İnsan çoğu zaman niyetinin neticesini bulur, kalbinde beslediği düşüncesine göre muamele görür.
Bunun için daima güzel düşünmeli, iyi niyet ve maksad içinde olmalıdır.
Eski milletlerden olan İsrâil oğullarından bir fakir adam vardı. Gönlü herkese iyilik etme arzusuyla doluydu. Ne yazık ki cebi buna fırsat verecek imkânla dolu değildi. Ne zaman bir fakire yardım etmek, bir hayırlı yere hizmette bulunmak istese, bir de bakar ki bunu yapacak maddi imkânı yok, üzülür, kederlenir, mahzun şekilde kalırdı.

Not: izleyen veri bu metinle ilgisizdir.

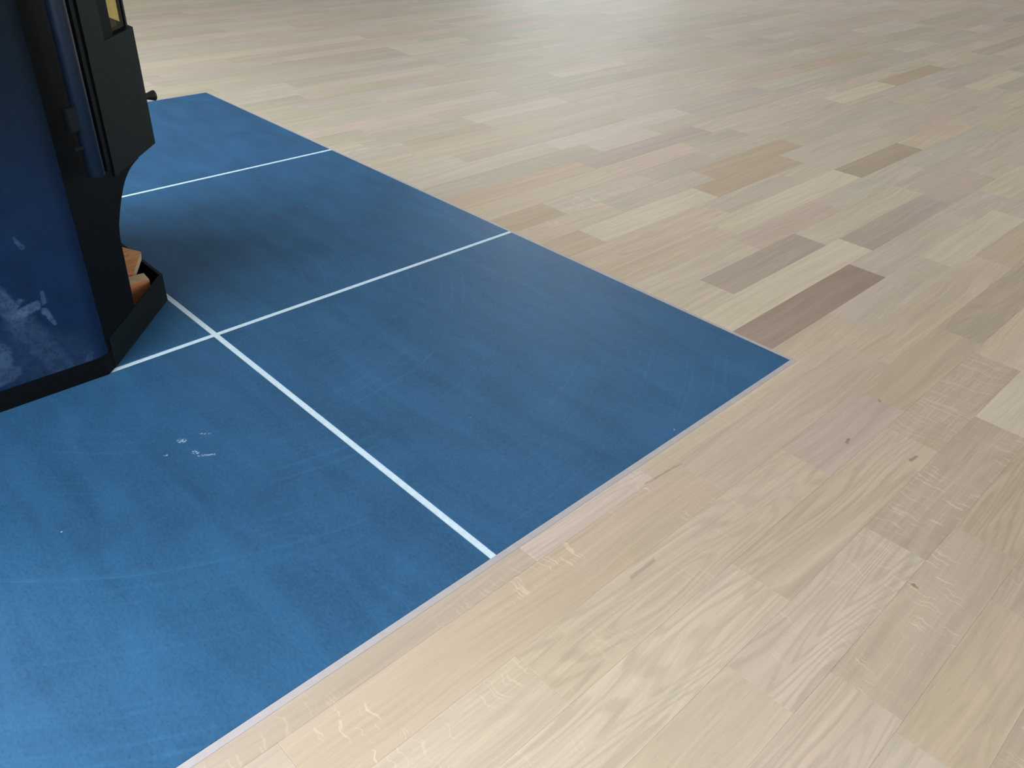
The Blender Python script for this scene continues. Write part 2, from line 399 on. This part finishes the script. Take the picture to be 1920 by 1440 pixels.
# joints and looks read off the photograph: strip -> [(start, end, tone, figure(ray, hatch, cathedral))]
DARKRED = (0.66, 0.58, 0.57); MAUVE = (0.84, 0.80, 0.83); GREYBR = (0.76, 0.71, 0.66); CREAM = (1.14, 1.16, 1.10)
LIGHT = (1.07, 1.06, 1.02); ORANGE = (0.97, 0.88, 0.80); PINK = (1.0, 0.94, 0.93); BROWN = (0.88, 0.80, 0.70); YEL = (1.04, 1.0, 0.93); MID = (1, 1, 1)
KNOWN = {
    0: [(0.0, 0.643, DARKRED, (0, 0, 0)), (0.643, 1.33, MID, (0, 0, .3))],
    1: [(0.0, 0.80, CREAM, (0, 0, 0)), (0.80, 1.43, MAUVE, (0, 0, .2))],
    2: [(-0.1, 0.19, LIGHT, (0, 0, 0)), (0.19, 0.72, MAUVE, (0, 0, .3)), (0.72, 1.45, LIGHT, (0, 0, .2))],
    3: [(-0.1, 0.52, LIGHT, (0, 0, .1)), (0.52, 1.05, PINK, (0, 0, 0))],
    4: [(-0.1, 0.56, YEL, (0, 0, .4)), (0.56, 1.425, CREAM, (0, 0, 0)), (1.425, 1.99, GREYBR, (0, 0, 0)), (1.99, 2.55, YEL, (0, 0, 0)), (2.55, 3.12, MID, (0, 0, 0)), (3.12, 3.9, LIGHT, (0, 0, 0))],
    5: [(-0.1, 0.70, YEL, (.2, 0, .5)), (0.70, 1.2, MID, (0, 0, 0))],
    6: [(-0.1, 0.178, ORANGE, (0, 0, 0)), (0.178, 0.797, CREAM, (.3, 0, .3)), (0.797, 1.40, BROWN, (0, 0, 0)), (2.75, 3.33, MID, (0, 0, 0)), (3.33, 4.0, CREAM, (0, 0, 0))],
    7: [(-0.1, 0.42, YEL, (.6, 0, .2)), (0.42, 0.95, MID, (0, 0, .4)), (0.95, 1.6, BROWN, (0, 0, 0))],
    8: [(-0.1, 0.25, BROWN, (0, 0, 0)), (0.25, 0.75, MID, (.6, 0, .2))],
    9: [(-0.1, 0.67, YEL, (.2, 0, 0)), (0.67, 1.2, PINK, (0, 0, 0)), (2.4, 3.0, CREAM, (0, 0, 0)), (3.0, 3.7, BROWN, (0, 0, 0))],
    10: [(-0.1, 0.668, ORANGE, (0, 0, 0)), (0.668, 1.435, MAUVE, (0, 0, 0)), (1.435, 2.1, MID, (0, 0, 0))],
    13: [(2.2, 2.88, PINK, (0, 0, 0)), (2.88, 3.7, ORANGE, (0, 0, 0))],
    -1: [(-0.62, 0.30, YEL, (.2, 0, .2)), (0.30, 0.88, MID, (.2, 0, .2)), (0.88, 1.5, CREAM, (0, 0, 0))],
    -2: [(-1.462, -0.547, ORANGE, (1, 0, .1)), (-0.547, 0.17, PINK, (0, 0, .25)), (0.17, 1.03, YEL, (0, 0, .3)), (1.03, 1.6, ORANGE, (0, 0, 0))],
    -3: [(-1.66, -1.12, LIGHT, (.5, 0, .3)), (-1.12, -0.34, YEL, (.25, 0, .8)), (-0.34, 0.0, MAUVE, (0, 0, .2)), (0.0, 0.46, BROWN, (0, 0, .2)), (0.46, 1.1, GREYBR, (0, 0, .5))],
    -4: [(-1.5, -0.70, CREAM, (.2, 0, 1.0)), (-0.70, -0.09, YEL, (0, 0, 1.0)), (-0.09, 0.40, GREYBR, (0, 1, 0)), (0.40, 0.9, YEL, (0, .3, 0))],
    -5: [(-1.45, -0.89, LIGHT, (0, 0, .3)), (-0.89, -0.43, MID, (.4, 0, 1.0)), (-0.43, 0.107, GREYBR, (1, .35, .4)), (0.107, 0.7, CREAM, (0, 0, .3))],
    -6: [(-1.4, -0.78, PINK, (0, 0, .9)), (-0.78, -0.30, GREYBR, (1, .3, 0)), (-0.30, 0.35, BROWN, (.2, 0, 1.0))],
    -7: [(-1.3, -0.805, MID, (0, 0, .6)), (-0.805, -0.437, BROWN, (0, 0, .4)), (-0.437, 0.2, GREYBR, (.4, 0, .7))],
    -8: [(-1.2, -0.803, PINK, (0, 0, .4)), (-0.803, -0.3, GREYBR, (1, .2, 0))],
}
U0, U1 = X0/S, X1/S
vmin, vmax = Y0/S, Y1/S
k_lo = math.floor((vmin - V0)/PITCH) + 1
k_hi = math.ceil((vmax - V0)/PITCH)
strips = []
CONTRAST = 1.0
def random_tone():
    b = min(1.10, max(0.84, rnd.gauss(0.99, 0.042)))
    r = rnd.gauss(0, 0.013); y = rnd.gauss(0, 0.026)
    return (b*(1+r), b*(1-r*0.6), b*(1-y))
for k in range(k_lo, k_hi+1):
    known = sorted(KNOWN.get(k, []))
    segs = []
    def fill(a, b):
        while b - a > 1e-4:
            L = rnd.uniform(0.34, 1.0)
            e = a + L
            if b - e < 0.22: e = b
            segs.append((a, e, random_tone(), (0.6*rnd.random()**4 if rnd.random() < .4 else 0, 0, rnd.random()**2*0.6)))
            a = e
    u = U0
    if known:
        for (a, b, tn, fg) in known:
            if a > u + 1e-4: fill(u, a)
            a = max(a, u)
            j = rnd.uniform(.985, 1.015)
            segs.append((a, b, tuple(((c-1)*(CONTRAST if k >= 0 else 0.62)+1)*j for c in tn), fg)); u = b
        fill(u, U1)
    else:
        a0 = U0 - rnd.uniform(0, 0.3)
        fill(a0, U1)
    for s_ in segs: strips.append((k, max(s_[0], U0), min(s_[1], U1), s_[2], s_[3]))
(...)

Bir gün çevrede bazı aç kimseler gördü, onlara yardım edememenin üzüntüsü içinde yoluna devam ederken, yolun kenarındaki bir kum yığını dikkatini çekti:
~ Ahdedi, keşke şu kum yığını kadar unum olsa da şu aç insanlara versem, karınlarını doyuracak ekmek pişirip yeseler..

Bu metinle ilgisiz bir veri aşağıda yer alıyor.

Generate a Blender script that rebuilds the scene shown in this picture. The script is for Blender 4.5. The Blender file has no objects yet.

Onun bu niyeti Allah yanında makbul bir dua ve niyet oldu. Rabbimiz, zamanın Peygamberine şöyle vahyetti:
– Git, o fakir, fakat iyi niyetli kuluma bildir. Aç kimselere vermeyi niyet ettiği kum yığını kadar unu onlara vermiş gibi kabûl ettim, amel defterine de böyle bir hayır yapmış sevabı yazdırdım.